Bereits zu diesem Zeitpunkt waren nicht alle Winzer mit der neuen Ursprungsbezeichnung einverstanden. Einige fanden, dass Innovationen und sogar die Weinqualität durch zu stringente Vorgaben eingeschränkt wurden, da von der Dauer des Ausbaus in Holz bis zum finalen Blend die Winzer selber zum Teil wenig Spielraum für eigene Entscheidungen hatten. Der Fokus wurde auf Tradition gelegt, und manchmal leider auch auf altmodische Machart. Im Gegensatz zu einer Weinregion wie dem Burgund, wo Mönche über Jahrhunderte hinweg die besten Rebsorten für das Terroir auswählten, ist die Situation in Italien durch unglaublich viele regionale Rebsorten und Macharten wesentlich komplexer. Die Erhaltung weniger bekannter, aber manchmal qualitativ sehr hochwertiger, einheimischer Rebsorten wurde gefährdet, weil diese für verschiedene DOC- und DOCG-Weine verboten waren. So wurden Winzer wie zum Beispiel Walter Massa, der die herausragende Qualität der piemonteser Rebsorte Timorasso erkannte und sie vor dem Aussterben rettete, zu den wahren Helden der italienischen Weinwelt.
Heute kann man rückblickend sagen, dass die Reaktion vieler italienischer Winzer gegen das DOC- und DOCG-System jedoch sogar eine positive Entwicklung war und eine Qualitätsrevolution auslöste.
1968 erntete Marchese Mario Incisa della Rocchetta seinen ersten kommerziellen Sassicaia-Jahrgang, der unter der niedrigsten Qualitäts- und Herkunftsbezeichnung »Vino da Tavola« abgefüllt wurde, denn ein Bordeaux-Blend der auf Cabernet Sauvignon basierte war damals in der Toskana unter DOC/DOCG Regeln nicht gestattet. Es dauerte nicht lange, bis die Nachbarn des Marchese mit Spitzenweinen aus französischen Rebsorten folgten. Auch im Landesinneren deklassifizierten einige der besten Erzeuger ihre Chianti Classico zum »Vino da Tavola«, weil sie reinsortige Weine aus der Sangiovese, der besten einheimischen roten Qualitätsrebsorte der Toskana, gegenüber dem durch die DOCG vorgeschriebenen Blend mit obligatorischer Zugabe von weißen Trauben bevorzugten.
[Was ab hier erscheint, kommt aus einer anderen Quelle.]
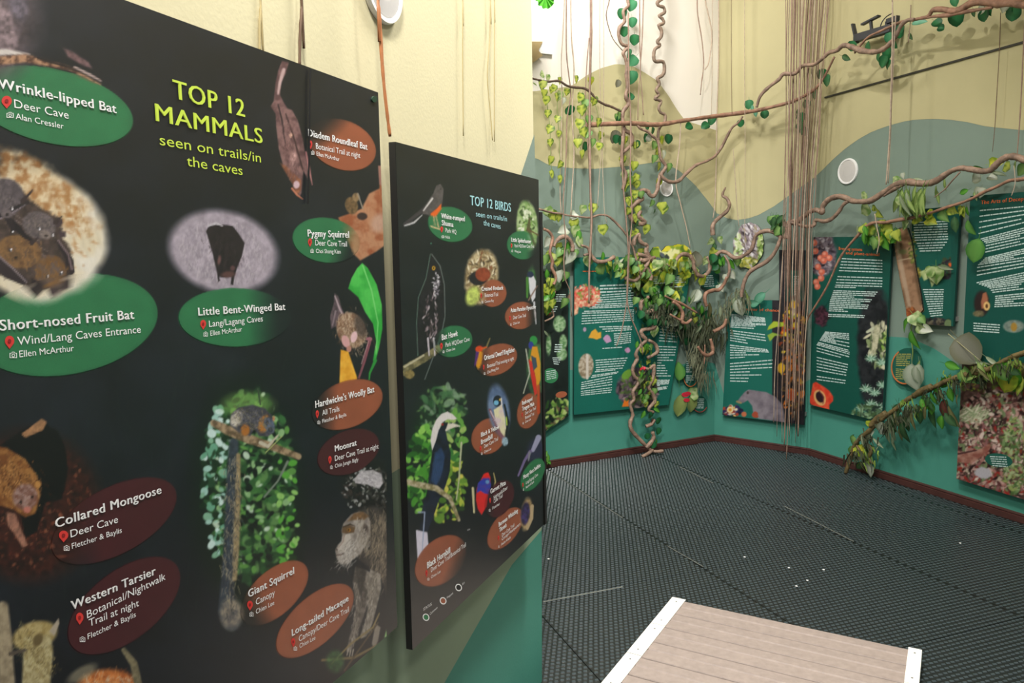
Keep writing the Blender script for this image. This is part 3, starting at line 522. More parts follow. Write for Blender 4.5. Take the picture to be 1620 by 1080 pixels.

Mit dem nach dem Minister Giovanni Goria benannten »Goria’s Law« aus dem Jahr 1992 wurde deshalb zusätzlich die Kategorie »Indicazione Geografica Tipica (IGT)« eingeführt, um diesen Winzern mehr Freiraum im Weinbau einzuräumen und zu vermeiden, dass die zum Teil teuersten und nachgefragtesten Weine Italiens unter der niedrigsten Ursprungsbezeichnung »Vino da Tavola« verkauft wurden.
Auch heute noch sucht die italienische Weinindustrie nach einem Gleichgewicht zwischen der Bewahrung des regionalen Erbes und der Weinbautraditionen und neuen Ideen für ein globales Publikum. Heute zählen viele der erfolgreichen Weine der Nachkriegsjahrzehnte immer noch zu den beliebtesten Weinen Italiens.